これは「自分が何を喜びにしているか」を曖昧にしていることが原因だと今は考えています。

「やらされ仕事」はコンセプトのないデザイン

決まった方針に従って手を動かし、結果を聞くヒマもなく次の仕事がやってきて、「クライアントが喜んでいた」という言葉も耳を通り抜けていく。仕事に喜びも未来も感じない。モノづくりはただの作業に成り下がった。

そんな状況でポテンシャルを発揮できるはずもありませんし、努力をする気も起きません。今となっては反省しかありませんが、会社員時代の僕は完全に「やらされ仕事」をしていました。

これは例えるなら、デザインのコンセプトがない状態です。コンセプトもなくラフも描かず、いきなりパソコンで作業を始めれば、あれも違うこれも違うとフラフラ悩み、時間を浪費してしまいます。

逆にコンセプトがしっかりした仕事は、良し悪しの判断はしやすく、効率的かつ建設的に物事を進めることができます。そのコンセプトに当たるものが、「自分が何を喜びにしているか」です。


自分が何を喜びにしているか

僕は自分が作ったモノが、世の中の役に立ったり、人に喜ばれるのが好きです。その反応を見るのが楽しいし、お金や数値などの結果が出ることに快感を覚えます。

だから直接反応を見れたり、自分自身で全ての結果を受け止められるSNSやフリーランスと相性が良かったのだと思います。

自分の「欲」の形と言っても良いでしょう。それを自覚したことにより、明確な指針が生まれました。コンセプトがはっきりしたので、それに必要かそうでないかで悩むことは減りました。

この欲を満たせる仕事を選び、それが可能な働き方を考え、それを実現するためのビジネスモデルを構築してきました。それが「イラレ職人コロ」という仕事です。
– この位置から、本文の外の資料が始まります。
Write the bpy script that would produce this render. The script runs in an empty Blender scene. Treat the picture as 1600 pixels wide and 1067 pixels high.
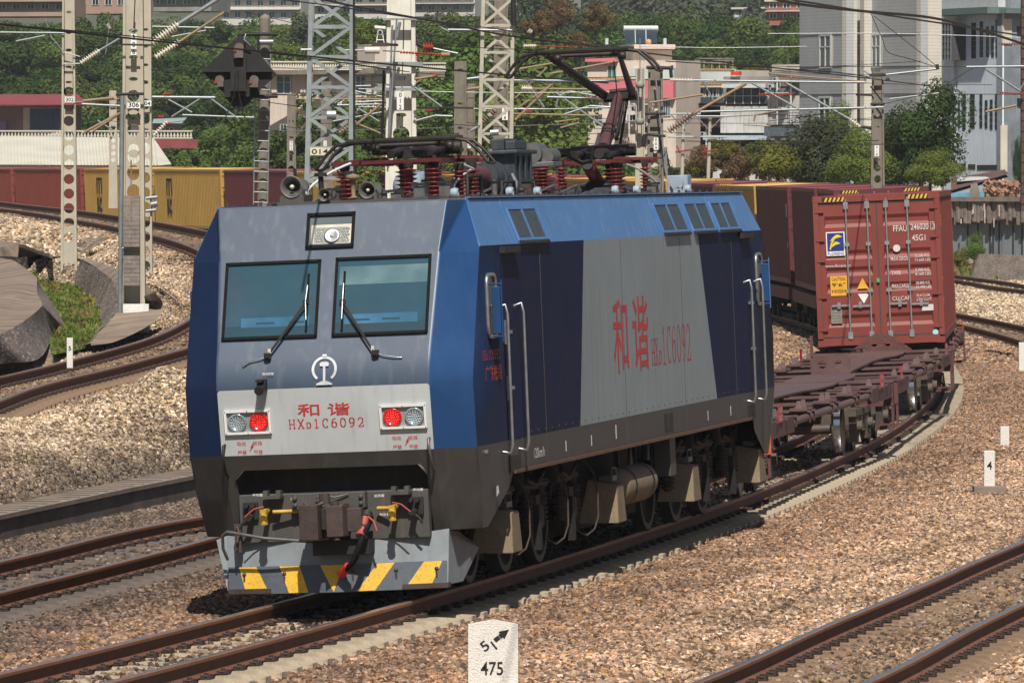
import bpy, bmesh, math, random
import numpy as np
from mathutils import Vector, Matrix, Euler
from mathutils.geometry import tessellate_polygon
R=math.radians
rnd=random.Random(7)
scn=bpy.context.scene
# ------------------------------------------------------------------ camera, sky, sun, exposure
CAMH=4.563; PITCH=math.atan((533.5-264.3)/10878.); FPX=10878.
cd=bpy.data.cameras.new('camera'); cam=bpy.data.objects.new('camera',cd); scn.collection.objects.link(cam)
cam.location=(0,0,CAMH); cam.rotation_euler=(R(90)-PITCH,0,0)
cd.sensor_width=36; cd.lens=FPX/1600*36; cd.clip_start=1; cd.clip_end=6000
scn.camera=cam
w_=bpy.data.worlds.new('World'); scn.world=w_; w_.use_nodes=True
nt=w_.node_tree; bg=nt.nodes['Background']; sk=nt.nodes.new('ShaderNodeTexSky'); sk.sky_type='NISHITA'; sk.sun_disc=False
SUN_EL=R(52); SUN_AZ=R(3)   # azimuth: degrees right of straight behind the camera
sk.sun_elevation=SUN_EL; sk.sun_rotation=R(180)-SUN_AZ; sk.dust_density=1.5
nt.links.new(sk.outputs[0],bg.inputs[0]); bg.inputs[1].default_value=0.05
sd=bpy.data.lights.new('sun','SUN'); sun=bpy.data.objects.new('sun',sd); scn.collection.objects.link(sun)
sd.energy=4.8; sd.angle=R(0.5); sd.color=(1,0.95,0.87)
sv=Vector((math.sin(SUN_AZ)*math.cos(SUN_EL),-math.cos(SUN_AZ)*math.cos(SUN_EL),math.sin(SUN_EL)))
sun.rotation_euler=sv.to_track_quat('Z','Y').to_euler(); sun.location=(0,30,60)
scn.view_settings.view_transform='Standard'; scn.view_settings.look='None'; scn.view_settings.exposure=0.22
scn.render.engine='CYCLES'; scn.cycles.max_bounces=5; scn.cycles.diffuse_bounces=2; scn.cycles.glossy_bounces=2
scn.cycles.transparent_max_bounces=12; scn.cycles.use_denoising=True

# ------------------------------------------------------------------ picture-to-place helpers (where a thing stands)
def ray(px,py):
    dx=(px-800)/FPX; dz=(533.5-py)/FPX
    return Vector((dx,math.cos(PITCH)+dz*math.sin(PITCH),-math.sin(PITCH)+dz*math.cos(PITCH)))
def gnd(px,py,z=0.0):
    d=ray(px,py); k=(z-CAMH)/d.z; return Vector((d.x*k,d.y*k,z))
def at(px,py,Y):
    d=ray(px,py); k=Y/d.y; return Vector((d.x*k,Y,CAMH+d.z*k))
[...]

また、目標が明確になった分、今の自分に足りないモノも見えるようになり、読書などの勉強も自然にできるようになりました。


自分の軸を人任せにしてないか

クライアントのために、仕事のために、というのはもちろん立派な動機です。しかし、それは本当にあなたの喜びでしょうか。(もし本心であるなら天職です)

「仕事でしかモノを作れない」というのは、仕事という背骨がある時はモノづくりができるけど、仕事から離れると背骨がなくなってグニャグニャになってしまう。そんな状態なのかもしれません。

それは単に、自分の軸を人任せにしているだけなのではないでしょうか。

モノづくりを仕事にする前を思い出してください。あなたは何を動機に作品を作っていましたか?どんな時に喜びや達成感を感じていましたか?そこに、あなたの「欲」のヒントがあるかもしれません。

僕は小学生の時、自由帳に漫画を描いたり、ゲームを作ったりして友達に披露するのが好きでした。みんなが休み時間のたびに来てくれるのが嬉しかったのです。

高校の時はブログを書くことにハマっていました。人気ブログになるために、記事の内容やブログのテンプレートを夢中で改良しました。今にして思えば、デザインに興味を持ったきっかけがこれです。

いきなりこれだ!という明確な答えを見つけられるなら、今苦労はしていません。まずはこれかなという心当たりを探してみてください。

そしてそれを手放さず、実行してみてください。よくわからないままかもしれません。外れかもしれません。しかし、まるで石を削って彫刻が出来上がるように、徐々にあなたの欲の形が見えてくるはずです。


「合理性」だけでは越えられない壁

「自主制作しなくても別に良くない?」と考える人もいるでしょう。もちろん、全然良いと思います。仕事と割り切るも良し。仕事に全力投球するのもアリです。

ただ、その「合理性」だけでは越えられない壁もあるのではないか、と最近よく思います。